Kind of bad example, but hopefully enough to shed a light.

So even if you can create a file on your system as user, you cannot set a context to it but you can set world permissions. Context (allow apache to read file) can only be set by superuser (root) as a trusted/audited user to make such change.

As for second example, yes, if you deny something by DAC, selinux codepath is not used.

But in case DAC allows (/tmp folder) → selinux can deny or allow - per administrator configuration so it will enter the selinux codepath.

In general using only DAC, you can harden the file system access to a maximum degree of isolation - think chroot for instance.

But you still have port(s) to secure and other stuff, hence the selinux whitelist approach for every possible level (network, filesystem, devices on system access etc.)

Regards

Peasant.

Hello Peasant,

Thank you for your detailed response.., I was expecting a response and your reply was here.
It was nicely explained .
I am really a novice , new to SELinux and so clearing my concepts.
I still have lot of questions that are confusing me.
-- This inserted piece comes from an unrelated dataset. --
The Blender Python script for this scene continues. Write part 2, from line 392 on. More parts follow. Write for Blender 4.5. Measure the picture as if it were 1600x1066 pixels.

Below are my present questions that pop-up
I hope you would help

  1. httpd runs as root user and www-data/apache user.
    Root user already have all access to /var/www/html/ through DAC
    But www-data/apache as other user didn’t have it via DAC., So does this RBAC allow-rule for httpd was just to give access to www-data/apache users .
    Because root user already had access to /var/www/html via DAC.

  2. Is RBAC necessarily about processes+ files or it applies to basic file/directory permissions/all such other scenarios also.

  3. If its about all scenarios, then does it means there will be automatically made and will exist a respective Default RABC deny rule for all DAC permissions counterparts we create ( as per the nature of RBAC to deny everything by default unless allowed.)

Sincerely

Yes, DAC alone can give full safety. But it is hard to control/check, because the rules are stored in the inodes, scattered over the filesystem(s).
While SELinux has a central rule table.

@MadeInGermany ,

Thanks :slight_smile:

I am still unclear how RBAC and DAC work together.

Can you please explain with my below 2 example scenarios :

/-------------------------------------------/

Taking /var/www/html/ access :

root and www-data/apache users already have access to /var/www/html/ via DAC, in first place (wherein www-data/apache have only read-execute)

e.g. scenario 1:
If suppose intrusion happens as root, what the intruder will do is to just add DAC write permission to this, to be able to write to it. But how this will bring RBAC to action as DAC will still be overriding it. System doesn't know if intruder is changing the DAC permission or real root

e.g. scenario 2:
If suppose, some script gets access to this folder, then that will be executed by intruder as an other user (as per DAC allowance), so again how RBAC rule comes in action.
Moreover, RBAC is again setting an allowance-rule to this which are allowing the things not denying it

/---------------------------------------------/

Also, I would really appreciate if you clear about my points 2 and 3 of my last response.

SELinux adds another restriction(safety layer) for accessing files.

With RBAC the focus is on roles. A role can elevate rights for certain tasks. A user or group gets additional kernel-controlled rights.
RBAC is a better alternative to the well-known sudo that elevates to the almighty UID 0 then in user-space restricts to certain commands.
Tasks can be more than commands.
IMHO Linux policity kit (polkit) is close to RBAC, but is implemented in user space.

Thanks for reply. Yes I got the point that Tasks (services and daemons) are more than simple commands/tasks, and this is what is RBAC context is for.
You said it all right.

As I struggled somewhat more with topic on internet, I have got some insight how it actually works.